Miras hacia adelante, ese largo pasillo, aquel largo pasillo que te ha visto llorar y reir por la misma persona, por el mismo hecho. Y empiezas a recordar cada momento que te ha llevado allí, obviando, por supuesto, los malos momentos. Admitámoslo, las lágrimas solo sirven para ralentizarte. Y por fin llegas a la dársena número 5. Y te animas, lo has visto. Allí está. Sonries. Pero solo una fracción de segundo, el justo y necesario para percatarte de que el autobus da marcha atrás. Rezas porque te vea, porque el conductor se percate de que estás ahí.

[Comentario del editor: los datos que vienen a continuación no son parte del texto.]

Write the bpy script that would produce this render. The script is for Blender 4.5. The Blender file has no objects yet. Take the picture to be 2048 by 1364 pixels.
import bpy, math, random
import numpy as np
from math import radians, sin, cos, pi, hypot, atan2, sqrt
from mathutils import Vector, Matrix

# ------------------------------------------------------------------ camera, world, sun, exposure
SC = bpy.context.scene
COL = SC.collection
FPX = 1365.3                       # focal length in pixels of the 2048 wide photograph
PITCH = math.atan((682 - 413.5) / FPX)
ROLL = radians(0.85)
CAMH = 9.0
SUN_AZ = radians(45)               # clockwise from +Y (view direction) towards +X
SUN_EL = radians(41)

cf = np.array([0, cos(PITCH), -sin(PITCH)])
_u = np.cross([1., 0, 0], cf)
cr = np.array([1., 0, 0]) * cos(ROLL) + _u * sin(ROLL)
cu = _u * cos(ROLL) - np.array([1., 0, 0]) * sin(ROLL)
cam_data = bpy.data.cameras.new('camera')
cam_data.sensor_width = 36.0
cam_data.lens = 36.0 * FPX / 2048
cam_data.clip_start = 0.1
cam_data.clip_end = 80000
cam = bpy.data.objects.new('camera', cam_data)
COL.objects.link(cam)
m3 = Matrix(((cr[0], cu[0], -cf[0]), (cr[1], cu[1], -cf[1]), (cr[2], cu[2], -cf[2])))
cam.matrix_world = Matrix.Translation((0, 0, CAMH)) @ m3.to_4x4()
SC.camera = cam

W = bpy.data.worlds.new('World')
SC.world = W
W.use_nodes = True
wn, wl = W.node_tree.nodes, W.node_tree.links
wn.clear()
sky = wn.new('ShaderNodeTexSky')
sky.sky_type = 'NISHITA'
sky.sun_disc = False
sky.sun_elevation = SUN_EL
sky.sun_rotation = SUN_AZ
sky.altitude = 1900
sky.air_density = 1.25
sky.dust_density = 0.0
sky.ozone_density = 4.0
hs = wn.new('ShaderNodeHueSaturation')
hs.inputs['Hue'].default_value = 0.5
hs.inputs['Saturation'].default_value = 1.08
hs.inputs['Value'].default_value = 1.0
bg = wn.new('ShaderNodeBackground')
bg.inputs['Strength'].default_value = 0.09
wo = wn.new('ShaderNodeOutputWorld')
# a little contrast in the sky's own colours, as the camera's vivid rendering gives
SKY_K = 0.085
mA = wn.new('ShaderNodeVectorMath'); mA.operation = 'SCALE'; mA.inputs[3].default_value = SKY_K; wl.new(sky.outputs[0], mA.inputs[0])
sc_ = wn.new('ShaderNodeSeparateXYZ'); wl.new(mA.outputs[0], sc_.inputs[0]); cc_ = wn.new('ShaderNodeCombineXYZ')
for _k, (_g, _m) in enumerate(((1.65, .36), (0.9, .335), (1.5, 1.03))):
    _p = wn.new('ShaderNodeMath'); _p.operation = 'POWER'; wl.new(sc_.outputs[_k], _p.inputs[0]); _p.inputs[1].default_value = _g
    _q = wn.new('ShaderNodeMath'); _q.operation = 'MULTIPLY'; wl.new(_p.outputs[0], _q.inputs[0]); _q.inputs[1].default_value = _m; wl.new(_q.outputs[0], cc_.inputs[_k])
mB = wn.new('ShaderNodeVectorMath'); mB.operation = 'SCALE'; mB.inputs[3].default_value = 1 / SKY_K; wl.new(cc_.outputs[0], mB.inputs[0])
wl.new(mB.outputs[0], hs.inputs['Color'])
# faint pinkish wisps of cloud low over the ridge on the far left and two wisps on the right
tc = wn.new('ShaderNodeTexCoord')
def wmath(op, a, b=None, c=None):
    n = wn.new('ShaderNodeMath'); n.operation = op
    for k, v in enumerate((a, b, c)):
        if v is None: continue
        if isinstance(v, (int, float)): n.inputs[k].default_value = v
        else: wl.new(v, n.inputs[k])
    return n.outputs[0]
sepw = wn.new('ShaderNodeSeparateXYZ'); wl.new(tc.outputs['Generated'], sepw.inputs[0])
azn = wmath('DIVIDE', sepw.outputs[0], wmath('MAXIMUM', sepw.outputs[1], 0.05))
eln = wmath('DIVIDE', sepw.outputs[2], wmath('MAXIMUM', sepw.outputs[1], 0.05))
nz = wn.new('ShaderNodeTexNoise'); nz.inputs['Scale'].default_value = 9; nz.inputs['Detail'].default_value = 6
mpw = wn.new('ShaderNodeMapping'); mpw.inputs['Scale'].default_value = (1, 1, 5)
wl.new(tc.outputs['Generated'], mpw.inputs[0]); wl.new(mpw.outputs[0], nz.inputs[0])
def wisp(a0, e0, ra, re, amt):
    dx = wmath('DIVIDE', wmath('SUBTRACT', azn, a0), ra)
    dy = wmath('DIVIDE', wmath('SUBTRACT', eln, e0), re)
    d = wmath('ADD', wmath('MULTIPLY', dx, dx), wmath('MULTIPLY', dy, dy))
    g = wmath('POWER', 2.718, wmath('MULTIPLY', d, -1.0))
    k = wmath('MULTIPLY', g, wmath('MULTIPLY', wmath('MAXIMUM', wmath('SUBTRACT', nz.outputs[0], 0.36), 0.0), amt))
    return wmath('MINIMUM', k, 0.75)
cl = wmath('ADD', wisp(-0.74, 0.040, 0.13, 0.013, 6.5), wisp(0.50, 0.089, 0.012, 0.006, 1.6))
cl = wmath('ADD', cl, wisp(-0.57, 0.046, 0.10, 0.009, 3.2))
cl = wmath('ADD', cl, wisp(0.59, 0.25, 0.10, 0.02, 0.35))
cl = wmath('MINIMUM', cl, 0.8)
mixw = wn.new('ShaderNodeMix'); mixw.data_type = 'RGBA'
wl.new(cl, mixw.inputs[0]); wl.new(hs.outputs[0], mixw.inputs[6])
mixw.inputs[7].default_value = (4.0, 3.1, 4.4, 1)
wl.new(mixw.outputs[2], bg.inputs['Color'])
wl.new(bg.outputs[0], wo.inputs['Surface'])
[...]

Pero, lo siento, los cuentos de hadas no existen. Lo único que vas a obtener al final es una fría puerta de cristal que te priva del interior, de los sentimientos, de lo que pudo ser y no fue.
Y así y con todo, tus esperanzas permanecen donde están, otro autobus llegará, te dices, es cuestión de tiempo. Pero la realidad no es tan bonita, la realidad es que te encuentras solo, en un lugar donde ves a gente llegar y marchar, donde las despedidas y los reencuentros se dan a partes iguales. Un lugar que te presenta con falsa amabilidad miles de oportunidades y que malvadamente se rie porque el que tú querías, ese, se marchó.
Y ahora me encuentro mirando a mi alrededor, en esta cada vez más vacía estación de autobuses. Y en lo único que puedo pensar es que, de nuevo, me han dado con la puerta en las narices.